When most people in the United States think of animal sacrifice--if they think of it at all--they likely imagine a ritual of antiquity or a ceremony carried out on some far-off island. But animal sacrifice is alive and well right here in the U.S., and it's not only practiced by religious acolytes.
As the nation prepares for Thanksgiving, let's consider for a moment the 45 million or so turkeys who will be slaughtered and served as the traditional main course. Moreover, let's view this annual feast through the lens of animal sacrifice.
"Historically, meat-eating was almost entirely sacrificial," says Brian Luke, author of Brutal: Manhood and the Exploitation of Animals. "People did not eat meat unless it was ritually sacrificed. Whereas in our time, it's just a product on the shelf with, for a lot of people, no lingering images of sentience or evidence that the creature had to be killed. That's all changed at Thanksgiving. The sentience of the turkey is really brought to the forefront of the imagery around Thanksgiving."
Luke posits that this imagery--cartoons, greeting cards that mock turkeys, articles describing the slaughter process, etc.--is meant to emphasize the turkey as a living being. "There's not really a sacrifice in the sense of a full display of power unless there's an understanding that there's a victim," he says. "So what's going on here is a ritualized display of power. To do that, you need to construct the victim, and that happens in a society where we've largely forgotten that animals are sentient before they're made into meat."
Standing in sharp relief to this annual focus on the sentience of turkeys is the propaganda system that leads people to repress reminders that when they consume meat they're eating a dead animal. "At the same time," says Luke, "we don't really forget. We bring it out and accentuate it--almost exaggerate it--at certain key points, and those are the points where we want to remember that the animal is sentient, can feel pleasure and pain, has a drive to survive, and must be killed against their will. I think Thanksgiving is one of the key examples of that."

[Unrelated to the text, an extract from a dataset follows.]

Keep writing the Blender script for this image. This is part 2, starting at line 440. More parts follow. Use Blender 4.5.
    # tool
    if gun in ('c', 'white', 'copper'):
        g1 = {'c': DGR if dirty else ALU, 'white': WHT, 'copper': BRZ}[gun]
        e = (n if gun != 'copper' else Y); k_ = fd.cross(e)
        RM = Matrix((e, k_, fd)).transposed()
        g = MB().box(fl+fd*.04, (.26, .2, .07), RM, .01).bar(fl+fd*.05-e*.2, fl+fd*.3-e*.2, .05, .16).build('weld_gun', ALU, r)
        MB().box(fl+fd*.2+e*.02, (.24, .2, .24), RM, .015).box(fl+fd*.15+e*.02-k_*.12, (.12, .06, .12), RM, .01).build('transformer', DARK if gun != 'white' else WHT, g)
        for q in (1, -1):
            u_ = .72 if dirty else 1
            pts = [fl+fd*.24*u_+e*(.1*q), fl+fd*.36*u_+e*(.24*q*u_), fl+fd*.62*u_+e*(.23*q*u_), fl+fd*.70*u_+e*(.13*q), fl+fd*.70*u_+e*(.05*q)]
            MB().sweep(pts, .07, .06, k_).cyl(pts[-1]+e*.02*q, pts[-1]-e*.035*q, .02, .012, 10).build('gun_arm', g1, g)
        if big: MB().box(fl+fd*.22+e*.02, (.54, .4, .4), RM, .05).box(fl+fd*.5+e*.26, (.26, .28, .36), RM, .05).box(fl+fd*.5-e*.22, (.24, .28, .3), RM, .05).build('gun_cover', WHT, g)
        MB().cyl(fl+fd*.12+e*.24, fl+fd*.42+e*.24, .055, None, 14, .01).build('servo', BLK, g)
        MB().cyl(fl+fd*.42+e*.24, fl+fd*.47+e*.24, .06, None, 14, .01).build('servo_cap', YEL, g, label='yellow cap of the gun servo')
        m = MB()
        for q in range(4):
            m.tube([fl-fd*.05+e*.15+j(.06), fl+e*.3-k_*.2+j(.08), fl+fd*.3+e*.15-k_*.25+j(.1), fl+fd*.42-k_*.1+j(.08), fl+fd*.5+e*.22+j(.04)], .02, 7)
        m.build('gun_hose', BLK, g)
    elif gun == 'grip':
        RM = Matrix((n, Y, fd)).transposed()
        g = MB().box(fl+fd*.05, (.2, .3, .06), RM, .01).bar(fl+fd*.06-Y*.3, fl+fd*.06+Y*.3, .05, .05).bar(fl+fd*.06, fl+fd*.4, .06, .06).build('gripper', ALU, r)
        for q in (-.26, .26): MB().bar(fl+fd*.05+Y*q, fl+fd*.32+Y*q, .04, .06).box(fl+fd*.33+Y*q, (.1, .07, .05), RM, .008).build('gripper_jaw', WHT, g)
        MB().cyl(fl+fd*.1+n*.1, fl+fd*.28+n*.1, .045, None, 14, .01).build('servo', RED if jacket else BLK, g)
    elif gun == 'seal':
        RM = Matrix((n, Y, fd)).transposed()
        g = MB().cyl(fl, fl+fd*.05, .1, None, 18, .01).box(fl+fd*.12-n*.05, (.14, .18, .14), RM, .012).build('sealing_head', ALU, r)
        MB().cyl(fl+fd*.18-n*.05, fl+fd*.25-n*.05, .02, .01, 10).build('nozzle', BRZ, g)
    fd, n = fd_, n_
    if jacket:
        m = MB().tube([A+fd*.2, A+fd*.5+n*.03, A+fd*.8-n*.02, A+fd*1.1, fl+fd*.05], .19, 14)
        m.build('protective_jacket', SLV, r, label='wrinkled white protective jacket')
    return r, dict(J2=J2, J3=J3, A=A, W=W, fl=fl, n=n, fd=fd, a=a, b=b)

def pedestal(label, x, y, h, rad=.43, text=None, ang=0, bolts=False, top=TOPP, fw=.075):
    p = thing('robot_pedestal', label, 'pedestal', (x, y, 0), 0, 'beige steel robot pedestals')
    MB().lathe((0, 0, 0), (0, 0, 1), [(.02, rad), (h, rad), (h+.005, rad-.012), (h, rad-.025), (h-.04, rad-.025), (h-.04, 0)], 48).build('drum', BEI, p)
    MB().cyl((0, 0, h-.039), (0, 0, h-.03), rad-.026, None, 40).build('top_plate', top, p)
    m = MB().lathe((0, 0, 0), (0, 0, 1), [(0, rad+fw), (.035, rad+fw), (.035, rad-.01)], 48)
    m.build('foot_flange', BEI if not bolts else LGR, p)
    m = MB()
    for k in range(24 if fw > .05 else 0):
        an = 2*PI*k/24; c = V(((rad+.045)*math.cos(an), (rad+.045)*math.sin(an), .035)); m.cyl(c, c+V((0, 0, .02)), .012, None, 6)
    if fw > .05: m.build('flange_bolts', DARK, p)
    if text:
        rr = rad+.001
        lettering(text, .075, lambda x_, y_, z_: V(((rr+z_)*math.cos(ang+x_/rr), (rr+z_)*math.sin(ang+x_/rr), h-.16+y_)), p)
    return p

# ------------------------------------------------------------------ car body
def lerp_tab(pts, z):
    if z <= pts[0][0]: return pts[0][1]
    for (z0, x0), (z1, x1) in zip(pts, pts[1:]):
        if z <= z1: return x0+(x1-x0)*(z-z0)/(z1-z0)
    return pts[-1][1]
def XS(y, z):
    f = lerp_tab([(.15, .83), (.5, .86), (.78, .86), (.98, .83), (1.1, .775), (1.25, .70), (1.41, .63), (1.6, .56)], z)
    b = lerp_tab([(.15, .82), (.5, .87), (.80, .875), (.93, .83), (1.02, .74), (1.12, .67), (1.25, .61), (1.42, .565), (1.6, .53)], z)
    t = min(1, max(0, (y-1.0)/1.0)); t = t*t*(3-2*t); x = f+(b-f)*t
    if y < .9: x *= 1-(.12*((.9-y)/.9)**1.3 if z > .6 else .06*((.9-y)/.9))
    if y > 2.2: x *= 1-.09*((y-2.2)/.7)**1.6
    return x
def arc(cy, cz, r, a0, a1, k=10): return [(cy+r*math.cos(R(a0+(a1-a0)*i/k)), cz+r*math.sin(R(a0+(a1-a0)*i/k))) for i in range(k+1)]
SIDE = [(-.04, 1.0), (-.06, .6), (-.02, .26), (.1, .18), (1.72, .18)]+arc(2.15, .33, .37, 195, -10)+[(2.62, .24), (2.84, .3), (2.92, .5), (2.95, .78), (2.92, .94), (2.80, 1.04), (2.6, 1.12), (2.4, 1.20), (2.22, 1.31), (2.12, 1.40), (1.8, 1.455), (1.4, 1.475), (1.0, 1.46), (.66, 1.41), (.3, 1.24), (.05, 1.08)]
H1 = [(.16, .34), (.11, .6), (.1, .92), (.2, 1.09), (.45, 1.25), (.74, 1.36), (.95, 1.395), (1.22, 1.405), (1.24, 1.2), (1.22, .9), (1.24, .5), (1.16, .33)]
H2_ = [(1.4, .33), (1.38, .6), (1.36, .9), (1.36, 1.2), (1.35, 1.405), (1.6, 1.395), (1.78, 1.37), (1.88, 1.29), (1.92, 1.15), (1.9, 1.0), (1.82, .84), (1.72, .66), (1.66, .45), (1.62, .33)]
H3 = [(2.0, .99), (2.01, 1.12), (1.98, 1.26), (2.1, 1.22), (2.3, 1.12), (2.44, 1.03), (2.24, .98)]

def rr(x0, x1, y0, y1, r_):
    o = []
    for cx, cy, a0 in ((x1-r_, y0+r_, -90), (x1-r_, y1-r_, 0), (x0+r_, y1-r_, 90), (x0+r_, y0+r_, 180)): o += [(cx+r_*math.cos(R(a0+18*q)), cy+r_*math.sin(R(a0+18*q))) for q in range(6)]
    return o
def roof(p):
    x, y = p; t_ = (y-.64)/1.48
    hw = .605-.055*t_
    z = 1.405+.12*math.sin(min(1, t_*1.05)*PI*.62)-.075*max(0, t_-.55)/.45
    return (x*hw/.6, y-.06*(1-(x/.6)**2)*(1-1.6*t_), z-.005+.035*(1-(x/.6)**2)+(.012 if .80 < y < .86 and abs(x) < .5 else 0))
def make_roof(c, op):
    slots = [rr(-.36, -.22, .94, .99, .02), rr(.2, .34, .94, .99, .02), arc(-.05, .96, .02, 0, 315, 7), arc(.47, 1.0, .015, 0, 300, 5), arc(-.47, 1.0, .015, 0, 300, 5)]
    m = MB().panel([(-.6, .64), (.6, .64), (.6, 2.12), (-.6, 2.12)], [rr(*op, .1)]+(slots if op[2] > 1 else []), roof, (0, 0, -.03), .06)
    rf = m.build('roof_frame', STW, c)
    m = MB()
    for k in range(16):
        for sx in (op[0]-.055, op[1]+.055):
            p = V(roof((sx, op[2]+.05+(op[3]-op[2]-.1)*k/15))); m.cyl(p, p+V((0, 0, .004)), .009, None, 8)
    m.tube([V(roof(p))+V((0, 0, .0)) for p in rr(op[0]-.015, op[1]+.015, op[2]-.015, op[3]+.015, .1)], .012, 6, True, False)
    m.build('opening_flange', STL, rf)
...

Poultry advocate Karen Davis, who offers an illuminating history of turkeys in More Than a Meal: The Turkey in History, Myth, Ritual, and Reality, suggests that the nascent practice of ridiculing this animal through imagery, jokes, and "games" such as turkey bowls (in which participants roll a frozen turkey at a set of bowling pins) serves to demonstrate our superiority over other animals and our power to consecrate such "inferior" beings through the Thanksgiving sacrifice. "The carnivalization of the turkey functions as a magic formula for conquering our fear of being a "turkey,'" she writes. "We poke so as not to be poked at. By devouring another, we master our fear of being devoured. " A pathetic bird, conceived in the mind of Man, is purified and redeemed by being absorbed back into the bowels of Man." Also perpetuating animal sacrifice, in Davis' view, is something much more troubling. "I think one of the main characteristics of many humans is a desire to have somebody suffer and die for them," she says. "Some people like the idea that turkeys and other animals have to suffer and die for us to live."
Davis agrees with Luke that Thanksgiving is as much about the turkey as a sacrificial victim as it is about who wants dark meat and who wants white--maybe even more so. It's critical, she believes, that the bird is not transformed into just another meal. "To do so would diminish the bird's dual role in creating the full Thanksgiving experience. In order to affect people properly, a sacrificial animal must not only be eaten by them; the animal's death must be "witnessed by them, and not suffered out of sight as we now arrange matters,'" she writes, quoting that keen observer of social rituals, Margaret Visser.
The animal's death must also be shared by the country in order for the turkey's sacrifice to bring an entire society together, says Luke. "I think one of the ways that shows up so strongly is how insistent we are that everybody eats turkey," he says. "It's hard for most people to imagine celebrating Thanksgiving without eating turkey; in fact, some people call it Turkey Day. I think the real drive behind that is that the point of the holiday is to unify the nation, and if you don't participate in the main way we come into unity with each other, it's not working." Advocates of turkey-eating ensure that everyone from prisoners to the homeless partakes in the sacrificial bird. "There's this effort to make sure that no matter what someone's status in society, no matter how poor they are, they get some Thanksgiving turkey, because it's supposed to bring us together as Americans."